Но есть качество в цыганах, которое вознаграждает нас некоторым образом за нестройность содержания. Качество сие есть большая самобытность поэта. Справедливо сказал автор[9] «Обозрения словесности за 1827 год»[10], что в сей поэме заметна какая-то борьба между идеальностью Байрона и живописною народностью поэта русского. В самом деле: возьмите описания цыганской жизни отдельно; смотрите на отца Земфиры не как на цыгана, но просто как на старика, не заботясь о том, к какому народу он принадлежит; вникните в эпизод об Овидии — и полнота созданий, развитая до подробностей, одушевленная поэзиею оригинальною, докажет вам, что Пушкин уже почувствовал силу дарования самостоятельного, свободного от посторонних влияний.
Все недостатки в «Цыганах» зависят от противоречия двух разногласных стремлений: одного самобытного, другого байронического; посему самое несовершенство поэмы есть для нас залог усовершенствования поэта.
Еще более стремление к самобытному роду поэзии обнаруживается в «Онегине», хотя не в первых главах его, где влияние Байрона очевидно; не в образе изложения, который принадлежит «Дон-Жуану» и «Беппо», и не в характере самого Онегина, однородном с характером Чайльд-Гарольда[11]. Но чем более поэт отдаляется от главного героя и забывается в посторонних описаниях, тем он самобытнее и национальнее.
Время Чайльд-Гарольдов, слава Богу, еще не настало для нашего отечества: молодая Россия не участвовала в жизни западных государств, и народ, как человек, не стареется чужими опытами.
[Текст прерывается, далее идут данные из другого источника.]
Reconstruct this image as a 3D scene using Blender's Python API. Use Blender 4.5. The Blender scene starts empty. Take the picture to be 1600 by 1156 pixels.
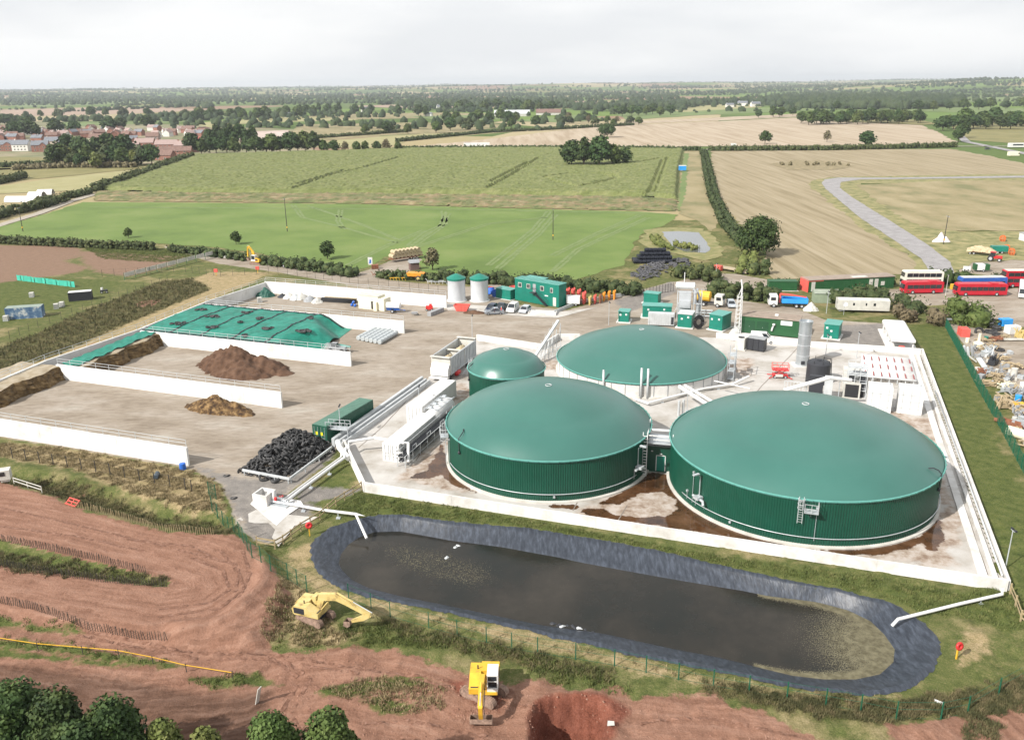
import bpy, math, random
import numpy as np
from mathutils import Vector, Matrix
from mathutils.geometry import tessellate_polygon
S = bpy.context.scene
C = S.collection
R = math.radians
# ---------------------------------------------------------------- camera
F_, PITCH, ROLL, H = 1331.0, 0.3223, -0.0106, 50.0
cp, sp, cr, sr = math.cos(PITCH), math.sin(PITCH), math.cos(ROLL), math.sin(ROLL)
cam = bpy.data.cameras.new('camera'); cam_o = bpy.data.objects.new('camera', cam); C.objects.link(cam_o)
cam.sensor_width = 36; cam.lens = F_ / 1600 * 36; cam.clip_start = 1; cam.clip_end = 40000
ax = Vector((cr, sr * sp, sr * cp)); ay = Vector((-sr, cr * sp, cr * cp)); az = -Vector((0, cp, -sp))
cam_o.matrix_world = Matrix((ax, ay, az)).transposed().to_4x4(); cam_o.location = (0, 0, H)
S.camera = cam_o
# ---------------------------------------------------------------- light
SUN_EL, SUN_AZ = R(38), math.atan2(-.79, -.61)        # azimuth from +Y towards +X
w = bpy.data.worlds.new('World'); S.world = w; w.use_nodes = True
nt = w.node_tree; nt.nodes.clear()
o = nt.nodes.new('ShaderNodeOutputWorld'); bg = nt.nodes.new('ShaderNodeBackground'); bg.inputs[1].default_value = 0.1
sky = nt.nodes.new('ShaderNodeTexSky'); sky.sky_type = 'NISHITA'; sky.sun_disc = False
sky.sun_elevation = SUN_EL; sky.sun_rotation = SUN_AZ; sky.dust_density = 3
tc = nt.nodes.new('ShaderNodeTexCoord'); mp = nt.nodes.new('ShaderNodeMapping'); mp.inputs['Scale'].default_value = (1.2, 1.2, 6)
nz = nt.nodes.new('ShaderNodeTexNoise'); nz.inputs['Scale'].default_value = 2.2; nz.inputs['Detail'].default_value = 5; nz.inputs['Roughness'].default_value = .5
rp = nt.nodes.new('ShaderNodeValToRGB'); rp.color_ramp.elements[0].position = .40; rp.color_ramp.elements[1].position = .60
rp.color_ramp.elements[0].color = (6.0, 6.1, 6.25, 1); rp.color_ramp.elements[1].color = (7.1, 7.1, 7.1, 1)
mx = nt.nodes.new('ShaderNodeMixRGB'); mx.inputs[0].default_value = .93
L = nt.links.new
L(tc.outputs['Generated'], mp.inputs[0]); L(mp.outputs[0], nz.inputs[0]); L(nz.outputs[0], rp.inputs[0])
L(sky.outputs[0], mx.inputs[1]); L(rp.outputs[0], mx.inputs[2]); L(mx.outputs[0], bg.inputs[0]); L(bg.outputs[0], o.inputs[0])
sl = bpy.data.lights.new('sun', 'SUN'); sl.energy = 4.4; sl.angle = R(.6); sl.color = (1, .955, .89)
so = bpy.data.objects.new('sun', sl); C.objects.link(so)
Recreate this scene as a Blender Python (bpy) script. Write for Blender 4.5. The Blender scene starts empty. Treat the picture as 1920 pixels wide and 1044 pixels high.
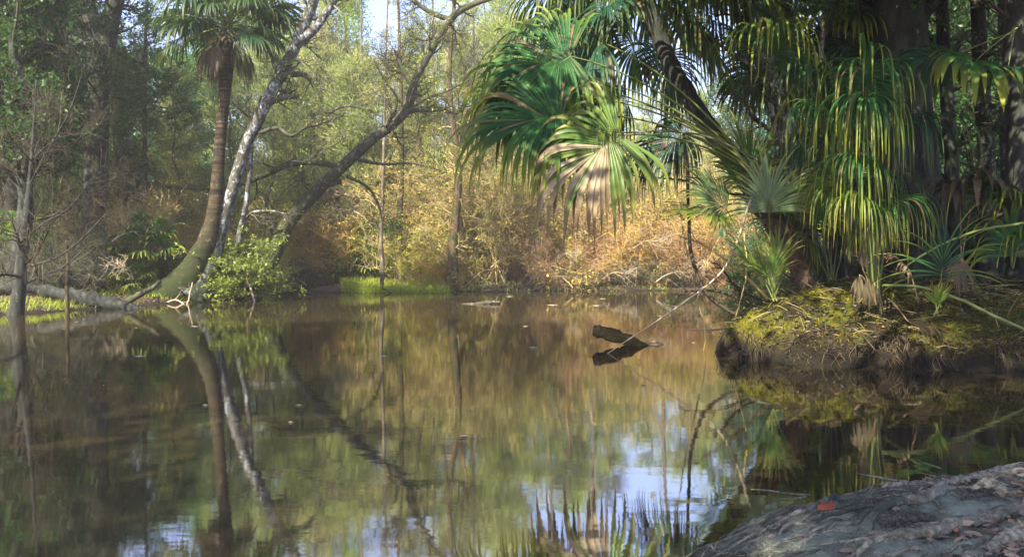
import bpy, math
import numpy as np
C = bpy.context.scene.collection
PI = math.pi
SUN=np.array([-.40,-.60,.66]); SUN/=np.linalg.norm(SUN)      # direction towards the sun
CAMH, FOC, HOR = 1.4, 1500.0, 493.0       # eye height above the water, focal length and horizon row of the 1920 px photograph

def P(px, py, Y):                          # a point of the photograph at the distance Y
    return np.array([(px-960)/FOC*Y, Y, CAMH-(py-HOR)/FOC*Y])
def PX(px, Y): return (px-960)/FOC*Y
def WY(py): return CAMH*FOC/(py-HOR)       # distance of a water-line row

# ------------------------------------------------------------------ mesh batches
def nrm(v): return v/np.maximum(np.linalg.norm(v, axis=-1, keepdims=True), 1e-9)
class MB:
    def __init__(s): s.V=[]; s.Q=[]; s.T=[]; s.QM=[]; s.TM=[]; s.A=[]; s.n=0
    def add(s, V, Q=None, T=None, mat=0, along=None):
        V = np.asarray(V, float).reshape(-1,3)
        s.V.append(V)
        s.A.append(np.zeros(len(V)) if along is None else np.asarray(along, float).reshape(-1))
        if Q is not None and len(Q): Q=np.asarray(Q).reshape(-1,4); s.Q.append(Q+s.n); s.QM.append(np.full(len(Q), mat))
        if T is not None and len(T): T=np.asarray(T).reshape(-1,3); s.T.append(T+s.n); s.TM.append(np.full(len(T), mat))
        s.n += len(V)
    def build(s, name, mats, parent=None, smooth=True):
        me = bpy.data.meshes.new(name)
        V = np.concatenate(s.V); A = np.concatenate(s.A)
        Q = np.concatenate(s.Q) if s.Q else np.zeros((0,4), int)
        T = np.concatenate(s.T) if s.T else np.zeros((0,3), int)
        M = np.concatenate((s.QM or [np.zeros(0,int)])+(s.TM or [np.zeros(0,int)])).astype(np.int32)
        loops = np.concatenate([Q.ravel(), T.ravel()]).astype(np.int32)
        starts = np.concatenate([np.arange(len(Q))*4, len(Q)*4+np.arange(len(T))*3]).astype(np.int32)
        me.vertices.add(len(V)); me.vertices.foreach_set('co', V.astype(np.float32).ravel())
        me.loops.add(len(loops)); me.loops.foreach_set('vertex_index', loops)
        me.polygons.add(len(starts)); me.polygons.foreach_set('loop_start', starts)
        if not isinstance(mats, (list, tuple)): mats=[mats]
        for m in mats: me.materials.append(m)
        me.polygons.foreach_set('material_index', M)
        me.polygons.foreach_set('use_smooth', np.full(len(starts), smooth))
        me.update(calc_edges=True)
        at = me.attributes.new('along', 'FLOAT', 'POINT'); at.data.foreach_set('value', A.astype(np.float32))
        o = bpy.data.objects.new(name, me); C.objects.link(o)
        if parent is not None: o.parent = parent; o.location = -parent.location if parent.get('world_parts') else (0,0,0)
        return o

def tubes(mb, Pts, R, sides=3, mat=0, rough=0, rng=None, tip=True):
    Pts=np.asarray(Pts,float); R=np.asarray(R,float)
    if Pts.ndim==2: Pts=Pts[None]; R=R[None]
    M,K,_=Pts.shape
    if M==0: return
    T=np.empty_like(Pts); T[:,1:-1]=Pts[:,2:]-Pts[:,:-2]; T[:,0]=Pts[:,1]-Pts[:,0]; T[:,-1]=Pts[:,-1]-Pts[:,-2]; T=nrm(T)
    ref=np.where(np.abs(T[:,0,2:3])>.9, np.array([[1.,.2,0]]), np.array([[0,0,1.]]))
    N=nrm(np.cross(T[:,0],ref)); V=np.empty((M,K,sides,3)); a=np.arange(sides)*2*PI/sides
    for k in range(K):
        N=nrm(N-(N*T[:,k]).sum(-1,keepdims=True)*T[:,k]); B=np.cross(T[:,k],N)
        rr=R[:,k,None]*np.ones((1,sides))
        if rough: rr=rr*(1+rough*(rng.random((M,sides))-.5))
        V[:,k]=Pts[:,k,None]+rr[...,None]*(np.cos(a)[None,:,None]*N[:,None]+np.sin(a)[None,:,None]*B[:,None])
    idx=np.arange(M*K*sides).reshape(M,K,sides); nx=np.roll(idx,-1,2)
    Q=np.stack([idx[:,:-1],nx[:,:-1],nx[:,1:],idx[:,1:]],-1).reshape(-1,4)
    al=np.broadcast_to(np.linspace(0,1,K)[None,:,None],(M,K,sides))
    mb.add(V,Q,mat=mat,along=al)
    if sides==3: mb.T.append((idx[:,-1]).reshape(-1,3)+mb.n-M*K*sides); mb.TM.append(np.full(M,mat))
    elif tip:
        b0=mb.n-M*K*sides
        for end in (0,-1):
            c=mb.n; mb.add(Pts[:,end])
            i0=idx[:,end]+b0; i1=np.roll(i0,-1,1); cc=np.repeat(np.arange(M)[:,None]+c,sides,1)
            mb.T.append(np.stack([i0,i1,cc],-1).reshape(-1,3)); mb.TM.append(np.full(M*sides,mat))

def curve(pts, rads, k=24):
    p=np.asarray(pts,float); r=np.asarray(rads,float); n=len(p)
    q=np.vstack([2*p[0]-p[1],p,2*p[-1]-p[-2]]); t=np.linspace(0,n-1-1e-6,k); i=t.astype(int); f=(t-i)[:,None]
    a,b,c,d=q[i],q[i+1],q[i+2],q[i+3]
    return .5*((2*b)+(c-a)*f+(2*a-5*b+4*c-d)*f*f+(3*b-a-3*c+d)*f**3), np.interp(t,np.arange(n),r)

def grow(PP, RR, n, t0, t1, ang, L, K, wig, up, rr, rng, lv=.4, tip=.25, taper=.5, bias=None):
    M,KP,_=PP.shape; N=M*n; ii=np.repeat(np.arange(M),n); t=t0+(t1-t0)*rng.random(N); x=t*(KP-1); i=np.minimum(x.astype(int),KP-2); f=(x-i)[:,None]
    p0=PP[ii,i]*(1-f)+PP[ii,i+1]*f; r0=(RR[ii,i]*(1-f[:,0])+RR[ii,i+1]*f[:,0])*rr
    tan=nrm(PP[ii,i+1]-PP[ii,i]); per=nrm(np.cross(tan,rng.normal(size=(N,3)))); a=ang*(.6+.8*rng.random(N))[:,None]
    d=np.cos(a)*tan+np.sin(a)*per
    if bias is not None: d=d+np.asarray(bias)
    d=nrm(d); ln=(L*(1-taper*t)*(1-lv+2*lv*rng.random(N)))[:,None]
    out=np.empty((N,K,3)); out[:,0]=p0
    for k in range(1,K):
        d=nrm(d+wig*rng.normal(size=(N,3))+np.array([0,0,up])); out[:,k]=out[:,k-1]+d*ln/(K-1)
    return out, r0[:,None]*np.linspace(1,tip,K)[None]

def leaves(mb, PP, per, size, rng, mat=0, jit=.06, t0=.2, asp=.45, droop=0., sv=.5):
    M,K,_=PP.shape; N=int(M*per); ii=rng.integers(0,M,N); x=(t0+(1-t0)*rng.random(N))*(K-1); i=np.minimum(x.astype(int),K-2); f=(x-i)[:,None]
    c=PP[ii,i]*(1-f)+PP[ii,i+1]*f+rng.normal(size=(N,3))*jit
    u=nrm(rng.normal(size=(N,3))+np.array([0,0,-droop])); v=nrm(np.cross(u,rng.normal(size=(N,3)))); w=np.cross(u,v)
    s=(size*(1-sv+2*sv*rng.random(N)))[:,None]
    V=np.stack([c,c+u*s*.45+v*s*asp*.5+w*s*.06,c+u*s,c+u*s*.45-v*s*asp*.5+w*s*.06],1)
    mb.add(V,np.arange(N*4).reshape(N,4),mat=mat)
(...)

Блестящее поприще открыто еще для русской деятельности; все роды искусств, все отрасли познаний еще остаются неусвоенными нашим отечеством; нам дано еще надеяться — что же делать у нас разочарованному Чайльд-Гарольду?
Посмотришь, какие качества сохранил и утратил цвет Британии, быв пересажен на русскую почву.
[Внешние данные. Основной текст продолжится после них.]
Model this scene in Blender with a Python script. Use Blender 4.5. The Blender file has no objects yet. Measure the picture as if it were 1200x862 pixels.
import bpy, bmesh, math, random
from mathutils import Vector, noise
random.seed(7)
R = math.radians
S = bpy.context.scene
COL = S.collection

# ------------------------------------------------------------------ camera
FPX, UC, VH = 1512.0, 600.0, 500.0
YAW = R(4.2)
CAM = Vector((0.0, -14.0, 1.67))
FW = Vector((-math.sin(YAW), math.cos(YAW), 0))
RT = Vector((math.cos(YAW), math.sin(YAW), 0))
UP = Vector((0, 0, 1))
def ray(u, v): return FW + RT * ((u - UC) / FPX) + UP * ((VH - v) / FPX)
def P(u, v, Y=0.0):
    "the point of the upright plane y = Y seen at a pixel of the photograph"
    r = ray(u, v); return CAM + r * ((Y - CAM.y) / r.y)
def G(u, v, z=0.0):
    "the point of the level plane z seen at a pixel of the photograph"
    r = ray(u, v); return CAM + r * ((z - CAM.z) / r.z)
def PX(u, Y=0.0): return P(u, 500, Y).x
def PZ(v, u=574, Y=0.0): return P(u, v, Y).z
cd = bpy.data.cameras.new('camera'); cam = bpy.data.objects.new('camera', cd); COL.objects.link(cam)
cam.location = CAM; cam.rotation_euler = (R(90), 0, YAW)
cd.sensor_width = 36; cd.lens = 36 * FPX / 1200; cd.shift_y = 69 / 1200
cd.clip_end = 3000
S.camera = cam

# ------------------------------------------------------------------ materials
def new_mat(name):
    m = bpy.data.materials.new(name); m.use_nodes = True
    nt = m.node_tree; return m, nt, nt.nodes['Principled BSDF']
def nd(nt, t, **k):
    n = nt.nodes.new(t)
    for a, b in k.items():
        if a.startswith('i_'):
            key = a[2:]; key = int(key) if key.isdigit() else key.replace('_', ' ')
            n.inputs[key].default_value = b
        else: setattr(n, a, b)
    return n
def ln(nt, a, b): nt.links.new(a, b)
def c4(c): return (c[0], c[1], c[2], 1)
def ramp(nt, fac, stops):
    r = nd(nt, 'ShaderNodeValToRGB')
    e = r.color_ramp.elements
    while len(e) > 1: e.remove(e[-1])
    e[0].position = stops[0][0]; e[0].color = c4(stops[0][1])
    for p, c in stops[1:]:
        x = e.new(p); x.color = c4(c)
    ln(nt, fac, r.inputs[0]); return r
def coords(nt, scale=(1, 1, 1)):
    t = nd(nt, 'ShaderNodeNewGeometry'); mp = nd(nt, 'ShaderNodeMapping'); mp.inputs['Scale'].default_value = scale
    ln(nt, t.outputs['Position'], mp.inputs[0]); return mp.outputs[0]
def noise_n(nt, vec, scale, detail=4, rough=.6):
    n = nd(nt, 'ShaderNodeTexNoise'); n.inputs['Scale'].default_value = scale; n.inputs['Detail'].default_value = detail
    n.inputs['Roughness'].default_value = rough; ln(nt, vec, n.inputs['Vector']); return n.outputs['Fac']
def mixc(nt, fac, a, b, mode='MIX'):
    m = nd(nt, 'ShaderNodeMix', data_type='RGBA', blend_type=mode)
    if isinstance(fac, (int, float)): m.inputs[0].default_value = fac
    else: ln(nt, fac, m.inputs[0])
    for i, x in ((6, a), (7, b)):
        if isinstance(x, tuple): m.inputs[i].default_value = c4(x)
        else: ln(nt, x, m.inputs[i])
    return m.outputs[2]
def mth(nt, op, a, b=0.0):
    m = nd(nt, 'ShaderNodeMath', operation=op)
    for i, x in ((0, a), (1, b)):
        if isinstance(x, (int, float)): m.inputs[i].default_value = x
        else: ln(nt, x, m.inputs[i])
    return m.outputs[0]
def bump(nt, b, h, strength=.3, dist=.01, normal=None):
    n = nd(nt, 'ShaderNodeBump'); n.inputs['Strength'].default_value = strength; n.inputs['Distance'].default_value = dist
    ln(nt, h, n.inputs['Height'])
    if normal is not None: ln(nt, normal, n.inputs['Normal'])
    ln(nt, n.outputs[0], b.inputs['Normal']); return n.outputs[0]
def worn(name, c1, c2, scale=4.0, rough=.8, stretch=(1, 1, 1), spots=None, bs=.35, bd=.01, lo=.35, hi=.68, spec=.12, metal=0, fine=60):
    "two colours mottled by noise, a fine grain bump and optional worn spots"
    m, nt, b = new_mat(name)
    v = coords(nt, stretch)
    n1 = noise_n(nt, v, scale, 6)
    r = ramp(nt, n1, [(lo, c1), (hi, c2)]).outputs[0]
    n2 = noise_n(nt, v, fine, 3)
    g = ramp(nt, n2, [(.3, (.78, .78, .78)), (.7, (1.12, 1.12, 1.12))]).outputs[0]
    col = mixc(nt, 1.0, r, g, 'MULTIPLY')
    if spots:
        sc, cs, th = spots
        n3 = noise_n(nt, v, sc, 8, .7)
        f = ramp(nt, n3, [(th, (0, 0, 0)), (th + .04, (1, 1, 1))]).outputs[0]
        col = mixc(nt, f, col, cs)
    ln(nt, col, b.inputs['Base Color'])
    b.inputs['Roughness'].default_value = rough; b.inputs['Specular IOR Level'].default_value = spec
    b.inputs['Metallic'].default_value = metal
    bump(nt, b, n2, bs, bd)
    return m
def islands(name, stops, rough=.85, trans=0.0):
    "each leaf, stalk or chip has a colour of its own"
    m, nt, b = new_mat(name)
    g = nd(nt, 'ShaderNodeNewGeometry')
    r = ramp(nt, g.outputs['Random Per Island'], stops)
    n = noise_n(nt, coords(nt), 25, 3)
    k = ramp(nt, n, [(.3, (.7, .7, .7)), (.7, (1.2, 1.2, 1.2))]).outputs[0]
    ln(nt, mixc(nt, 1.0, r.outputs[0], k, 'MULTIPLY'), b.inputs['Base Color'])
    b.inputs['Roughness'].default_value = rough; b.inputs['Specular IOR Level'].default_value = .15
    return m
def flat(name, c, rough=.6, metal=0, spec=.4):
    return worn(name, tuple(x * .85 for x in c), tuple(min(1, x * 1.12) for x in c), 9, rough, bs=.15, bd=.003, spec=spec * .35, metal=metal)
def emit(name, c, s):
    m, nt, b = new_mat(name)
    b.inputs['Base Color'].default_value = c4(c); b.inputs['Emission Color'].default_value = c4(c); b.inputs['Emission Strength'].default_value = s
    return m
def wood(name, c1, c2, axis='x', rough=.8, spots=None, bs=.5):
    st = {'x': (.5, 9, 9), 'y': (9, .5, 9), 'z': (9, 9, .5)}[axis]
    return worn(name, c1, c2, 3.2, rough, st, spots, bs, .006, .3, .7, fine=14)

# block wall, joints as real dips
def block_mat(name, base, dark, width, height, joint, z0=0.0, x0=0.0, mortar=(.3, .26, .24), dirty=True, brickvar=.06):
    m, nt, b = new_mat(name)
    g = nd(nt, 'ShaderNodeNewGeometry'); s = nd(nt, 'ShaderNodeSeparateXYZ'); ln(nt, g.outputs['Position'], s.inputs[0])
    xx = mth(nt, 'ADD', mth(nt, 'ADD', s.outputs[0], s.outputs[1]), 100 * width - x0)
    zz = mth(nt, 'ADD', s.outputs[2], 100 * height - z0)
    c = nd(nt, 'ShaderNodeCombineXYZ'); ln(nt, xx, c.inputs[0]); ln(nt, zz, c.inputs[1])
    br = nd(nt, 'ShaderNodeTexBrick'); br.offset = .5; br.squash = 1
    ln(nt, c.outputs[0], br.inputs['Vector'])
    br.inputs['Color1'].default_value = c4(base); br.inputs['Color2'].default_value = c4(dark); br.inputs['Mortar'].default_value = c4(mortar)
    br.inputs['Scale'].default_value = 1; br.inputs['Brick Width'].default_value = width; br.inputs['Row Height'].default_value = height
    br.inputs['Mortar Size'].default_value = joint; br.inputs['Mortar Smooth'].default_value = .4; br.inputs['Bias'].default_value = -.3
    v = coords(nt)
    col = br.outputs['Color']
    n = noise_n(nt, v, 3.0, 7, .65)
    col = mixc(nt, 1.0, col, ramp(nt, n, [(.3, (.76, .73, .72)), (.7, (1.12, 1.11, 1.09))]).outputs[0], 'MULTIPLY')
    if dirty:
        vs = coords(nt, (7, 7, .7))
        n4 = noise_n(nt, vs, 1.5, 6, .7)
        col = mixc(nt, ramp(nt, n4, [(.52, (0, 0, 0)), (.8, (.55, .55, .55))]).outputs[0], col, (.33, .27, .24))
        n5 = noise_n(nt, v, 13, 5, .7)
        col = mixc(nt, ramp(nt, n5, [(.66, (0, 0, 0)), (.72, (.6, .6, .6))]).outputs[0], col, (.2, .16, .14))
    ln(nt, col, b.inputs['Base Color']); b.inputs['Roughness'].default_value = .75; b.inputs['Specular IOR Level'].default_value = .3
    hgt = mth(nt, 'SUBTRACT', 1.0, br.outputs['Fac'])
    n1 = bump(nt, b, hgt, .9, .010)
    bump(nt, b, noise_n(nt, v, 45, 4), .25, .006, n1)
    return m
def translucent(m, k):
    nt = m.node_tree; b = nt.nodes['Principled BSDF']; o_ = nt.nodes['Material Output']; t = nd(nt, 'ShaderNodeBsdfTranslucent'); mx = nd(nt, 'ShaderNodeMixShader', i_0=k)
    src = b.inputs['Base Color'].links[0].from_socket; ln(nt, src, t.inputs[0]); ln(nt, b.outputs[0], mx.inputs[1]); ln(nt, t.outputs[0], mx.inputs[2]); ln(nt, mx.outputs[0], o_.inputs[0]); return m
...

Любимая мечта британского поэта есть существо необыкновенное, высокое. Не бедность, но преизбыток внутренних сил делает его холодным к окружающему миру. Бессмертная мысль живет в его сердце и день и ночь, поглощает в себя все бытие его и отравляет все наслаждения. Но в каком бы виде она ни являлась, — как гордое презрение к человечеству, или как мучительное раскаяние, или как мрачная безнадежность, или как неутолимая жажда забвения, — эта мысль всеобъемлющая, вечная, — что она, если не невольное, постоянное стремление к лучшему, тоска по недосягаемом совершенстве? Нет ничего общего между Чайльд-Гарольдом и толпою людей обыкновенных: его страдания, его мечты, его наслаждения, непонятны для других; только высокие горы да голые утесы говорят ему ответные тайны, ему одному слышные. Но потому именно, что он отличен от обыкновенных людей, может он отражать в себе дух своего времени и служить границею с будущим, ибо только разногласие связует два различные созвучья.
Напротив того, Онегин есть существо совершенно обыкновенное и ничтожное. Он также равнодушен ко всему окружающему, но не ожесточение, а неспособность любить сделали его холодным. Его молодость также прошла в вихре забав и рассеяния, но он не завлечен был кипением страстной, ненасытной души, но на паркете провел пустую, холодную жизнь модного франта. Он также бросил свет и людей, но не для того, чтобы в уединении найти простор взволнованным думам, но для того, что ему было равно скучно везде,
Он не живет внутри себя жизнью особенною, <отличною> от жизни других людей, и презирает человечество потому только, что не умеет уважать его. Нет ничего обыкновеннее такого рода людей, и всего меньше поэзии в таком характере.
Чайльд-Гарольд в нашем отечестве — и честь поэту, что он представил нам не настоящего, ибо, как мы уже сказали, это время еще не пришло для России, и дай Бог, чтобы никогда не приходило.